After three days in Bhilwara, we are back in the Kheda. Sitting in the open air is so much better than the stifling heat of a noisy fan circulating warm air. The heat in cities is unmoving, suffocating. It envelopes you like an uncomfortable sauna. In the village it is much cooler. No rickety fan. No devious mosquitoes devouring me as I sleep. The village is a vast land surrounded by forests. The breeze is free to come and go as it pleases. Occasionally, it evaporates the beads of sweat collecting on my temples. I am being spoiled here, where the only disruption at night is music, where I feel closer to the full moon that stares back at me.

I missed my Kheda. "Ram Ram Sa" has become my normal 'Hello' and 'Goodbye'. I have to restrain myself from saying 'Vah' as a response. Here, 'Vah' can mean cool / great/ fine/ alright/ okay/ amazing/ yes. I find myself appreciating the simple life more. A life where culture and social relationships trump greed and corruption. I'm in the mood for romanticizing. Humor me.

I want you to see this community through my eyes. The blue-eyed bua of Nandram who wears backless blouses and does nothing but sit all day.
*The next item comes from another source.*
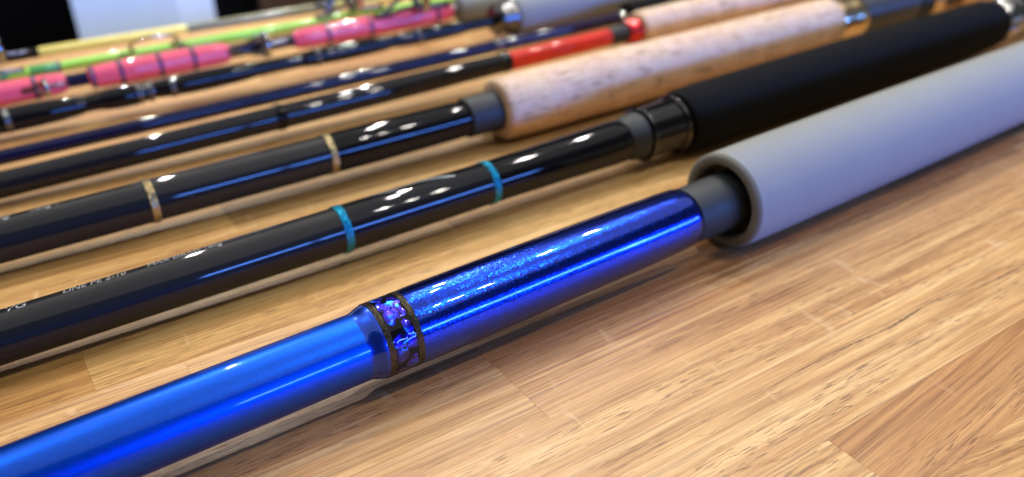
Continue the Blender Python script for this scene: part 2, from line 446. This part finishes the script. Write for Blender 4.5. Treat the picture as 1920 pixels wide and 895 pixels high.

She's an old widow with crew-cut hair, her eyes too weak to do any good. Sometimes she comes up and sits with us, saying nothing. And then she leaves, just like that. Meera, Bhuri, Ratni...these are women I am getting to know better than others. These women have taken me under their wing, treated me less as a "Madam" and more as a friend. I want to know the stories of these bright, beautiful souls; I want to tell you those stories. View the Kheda through my eyes; it will change you in unexpected ways.